▸ **DATASET EXTRACT**:
────────────────────────────────────────

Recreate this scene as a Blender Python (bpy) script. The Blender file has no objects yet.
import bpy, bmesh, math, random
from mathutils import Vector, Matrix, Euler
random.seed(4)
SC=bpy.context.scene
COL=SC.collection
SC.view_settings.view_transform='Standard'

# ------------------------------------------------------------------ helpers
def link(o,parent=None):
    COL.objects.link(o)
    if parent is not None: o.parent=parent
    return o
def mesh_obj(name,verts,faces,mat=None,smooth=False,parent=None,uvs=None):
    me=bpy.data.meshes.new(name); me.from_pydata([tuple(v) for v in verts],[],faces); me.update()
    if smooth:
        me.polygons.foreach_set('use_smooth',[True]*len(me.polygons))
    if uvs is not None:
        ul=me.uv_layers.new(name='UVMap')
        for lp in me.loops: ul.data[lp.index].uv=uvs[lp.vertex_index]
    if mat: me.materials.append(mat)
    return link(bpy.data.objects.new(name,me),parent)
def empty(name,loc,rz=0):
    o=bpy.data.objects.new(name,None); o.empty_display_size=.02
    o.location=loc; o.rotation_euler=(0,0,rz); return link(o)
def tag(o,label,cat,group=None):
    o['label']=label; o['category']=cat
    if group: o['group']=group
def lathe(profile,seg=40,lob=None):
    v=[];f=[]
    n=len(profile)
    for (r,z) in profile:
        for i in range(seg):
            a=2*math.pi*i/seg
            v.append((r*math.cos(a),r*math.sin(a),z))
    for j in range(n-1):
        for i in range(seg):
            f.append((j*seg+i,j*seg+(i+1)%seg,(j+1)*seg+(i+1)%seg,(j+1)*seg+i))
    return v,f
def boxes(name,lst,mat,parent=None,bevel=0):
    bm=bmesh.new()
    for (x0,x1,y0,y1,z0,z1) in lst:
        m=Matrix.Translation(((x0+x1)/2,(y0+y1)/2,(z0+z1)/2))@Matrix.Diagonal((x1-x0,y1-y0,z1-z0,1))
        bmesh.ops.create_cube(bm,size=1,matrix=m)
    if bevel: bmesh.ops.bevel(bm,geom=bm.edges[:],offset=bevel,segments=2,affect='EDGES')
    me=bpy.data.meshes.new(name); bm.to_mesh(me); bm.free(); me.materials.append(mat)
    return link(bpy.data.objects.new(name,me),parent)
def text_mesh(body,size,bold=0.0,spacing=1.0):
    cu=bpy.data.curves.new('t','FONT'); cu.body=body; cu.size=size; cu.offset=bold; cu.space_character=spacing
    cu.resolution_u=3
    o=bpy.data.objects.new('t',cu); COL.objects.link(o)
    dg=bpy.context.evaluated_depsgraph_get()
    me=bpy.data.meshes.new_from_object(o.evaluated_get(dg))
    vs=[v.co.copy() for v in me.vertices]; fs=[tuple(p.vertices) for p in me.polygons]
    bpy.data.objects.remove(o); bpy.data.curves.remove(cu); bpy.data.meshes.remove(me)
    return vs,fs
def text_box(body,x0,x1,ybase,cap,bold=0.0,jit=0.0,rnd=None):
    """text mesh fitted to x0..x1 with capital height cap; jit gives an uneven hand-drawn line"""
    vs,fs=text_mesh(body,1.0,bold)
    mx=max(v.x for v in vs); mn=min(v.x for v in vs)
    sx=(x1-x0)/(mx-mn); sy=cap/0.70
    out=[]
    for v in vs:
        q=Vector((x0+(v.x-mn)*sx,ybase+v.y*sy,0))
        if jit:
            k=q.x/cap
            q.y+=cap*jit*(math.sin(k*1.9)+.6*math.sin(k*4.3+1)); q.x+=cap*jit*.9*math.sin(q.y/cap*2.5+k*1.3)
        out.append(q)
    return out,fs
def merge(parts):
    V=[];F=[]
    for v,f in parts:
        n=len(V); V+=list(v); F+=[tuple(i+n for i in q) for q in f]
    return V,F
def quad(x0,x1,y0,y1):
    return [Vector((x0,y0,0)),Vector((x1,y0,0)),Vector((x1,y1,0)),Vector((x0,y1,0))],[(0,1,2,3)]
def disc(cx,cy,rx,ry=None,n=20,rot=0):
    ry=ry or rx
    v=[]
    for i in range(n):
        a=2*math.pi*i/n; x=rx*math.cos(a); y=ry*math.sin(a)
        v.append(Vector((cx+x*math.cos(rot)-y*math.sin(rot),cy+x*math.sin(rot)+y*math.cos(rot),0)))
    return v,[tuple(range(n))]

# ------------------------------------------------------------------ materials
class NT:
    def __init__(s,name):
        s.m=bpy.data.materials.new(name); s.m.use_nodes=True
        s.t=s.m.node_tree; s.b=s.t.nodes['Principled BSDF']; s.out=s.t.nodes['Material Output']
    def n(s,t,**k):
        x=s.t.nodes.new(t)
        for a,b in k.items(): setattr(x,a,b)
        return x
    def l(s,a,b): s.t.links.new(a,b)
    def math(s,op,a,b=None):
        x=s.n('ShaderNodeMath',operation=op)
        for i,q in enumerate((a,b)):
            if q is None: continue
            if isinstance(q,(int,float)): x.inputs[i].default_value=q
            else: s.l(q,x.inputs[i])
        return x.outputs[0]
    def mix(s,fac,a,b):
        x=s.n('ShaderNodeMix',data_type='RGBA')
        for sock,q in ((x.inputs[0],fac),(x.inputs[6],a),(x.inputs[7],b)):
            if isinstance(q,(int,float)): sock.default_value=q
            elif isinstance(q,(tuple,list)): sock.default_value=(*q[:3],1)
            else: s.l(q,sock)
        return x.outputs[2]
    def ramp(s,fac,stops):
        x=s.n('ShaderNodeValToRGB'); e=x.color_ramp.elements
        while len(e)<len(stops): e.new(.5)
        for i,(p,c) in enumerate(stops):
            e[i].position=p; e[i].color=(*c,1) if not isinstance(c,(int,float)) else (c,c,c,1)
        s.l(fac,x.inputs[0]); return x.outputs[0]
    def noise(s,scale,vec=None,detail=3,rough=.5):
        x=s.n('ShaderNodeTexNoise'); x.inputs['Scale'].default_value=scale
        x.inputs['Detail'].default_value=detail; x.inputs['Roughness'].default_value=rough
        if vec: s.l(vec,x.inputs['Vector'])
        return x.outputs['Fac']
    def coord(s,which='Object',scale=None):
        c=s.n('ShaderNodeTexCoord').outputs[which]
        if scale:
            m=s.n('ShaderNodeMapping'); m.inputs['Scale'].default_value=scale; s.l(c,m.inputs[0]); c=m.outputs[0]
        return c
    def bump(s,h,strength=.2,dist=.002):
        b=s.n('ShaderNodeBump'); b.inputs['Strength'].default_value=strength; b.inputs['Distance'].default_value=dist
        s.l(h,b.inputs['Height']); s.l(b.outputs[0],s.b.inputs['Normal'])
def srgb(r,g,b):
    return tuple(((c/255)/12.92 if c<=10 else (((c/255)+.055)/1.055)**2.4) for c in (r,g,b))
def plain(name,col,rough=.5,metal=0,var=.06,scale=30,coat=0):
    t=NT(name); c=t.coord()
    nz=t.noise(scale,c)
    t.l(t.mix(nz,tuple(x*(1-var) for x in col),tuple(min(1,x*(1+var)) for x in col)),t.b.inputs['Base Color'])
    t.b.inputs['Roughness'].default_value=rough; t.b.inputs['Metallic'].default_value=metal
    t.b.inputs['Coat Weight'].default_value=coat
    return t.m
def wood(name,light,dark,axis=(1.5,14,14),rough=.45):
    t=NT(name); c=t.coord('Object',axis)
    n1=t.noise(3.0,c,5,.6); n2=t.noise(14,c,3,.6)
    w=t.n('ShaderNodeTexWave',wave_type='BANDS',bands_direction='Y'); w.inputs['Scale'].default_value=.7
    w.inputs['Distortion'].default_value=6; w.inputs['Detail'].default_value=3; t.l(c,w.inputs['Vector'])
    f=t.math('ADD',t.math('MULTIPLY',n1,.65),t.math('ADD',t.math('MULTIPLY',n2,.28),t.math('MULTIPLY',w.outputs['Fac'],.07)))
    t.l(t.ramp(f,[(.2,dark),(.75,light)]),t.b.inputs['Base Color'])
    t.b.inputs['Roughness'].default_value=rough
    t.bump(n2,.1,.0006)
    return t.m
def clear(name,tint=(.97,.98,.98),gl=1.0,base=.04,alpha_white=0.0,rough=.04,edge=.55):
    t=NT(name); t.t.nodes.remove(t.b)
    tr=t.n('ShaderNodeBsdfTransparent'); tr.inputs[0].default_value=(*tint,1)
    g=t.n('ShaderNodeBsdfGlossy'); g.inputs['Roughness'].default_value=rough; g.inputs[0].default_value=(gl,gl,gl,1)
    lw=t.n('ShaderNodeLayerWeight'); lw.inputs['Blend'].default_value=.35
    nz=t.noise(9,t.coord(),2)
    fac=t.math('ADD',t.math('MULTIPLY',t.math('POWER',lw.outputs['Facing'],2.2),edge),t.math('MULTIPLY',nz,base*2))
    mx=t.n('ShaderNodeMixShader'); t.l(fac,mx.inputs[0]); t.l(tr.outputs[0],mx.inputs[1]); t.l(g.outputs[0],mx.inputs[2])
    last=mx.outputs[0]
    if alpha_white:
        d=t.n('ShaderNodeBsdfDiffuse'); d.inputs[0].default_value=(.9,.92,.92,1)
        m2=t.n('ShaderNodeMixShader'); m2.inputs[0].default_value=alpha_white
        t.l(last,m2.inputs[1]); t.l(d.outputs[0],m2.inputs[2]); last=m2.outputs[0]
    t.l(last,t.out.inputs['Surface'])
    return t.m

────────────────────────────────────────

▸ **REQUIREMENT**: Beginning at the top of the data, extract each line through the line containing "SC.view_settings.view_transform='Standard'" and return those lines exactly, with nothing added.

▸ **THE RESULT**:
Recreate this scene as a Blender Python (bpy) script. The Blender file has no objects yet.
import bpy, bmesh, math, random
from mathutils import Vector, Matrix, Euler
random.seed(4)
SC=bpy.context.scene
COL=SC.collection
SC.view_settings.view_transform='Standard'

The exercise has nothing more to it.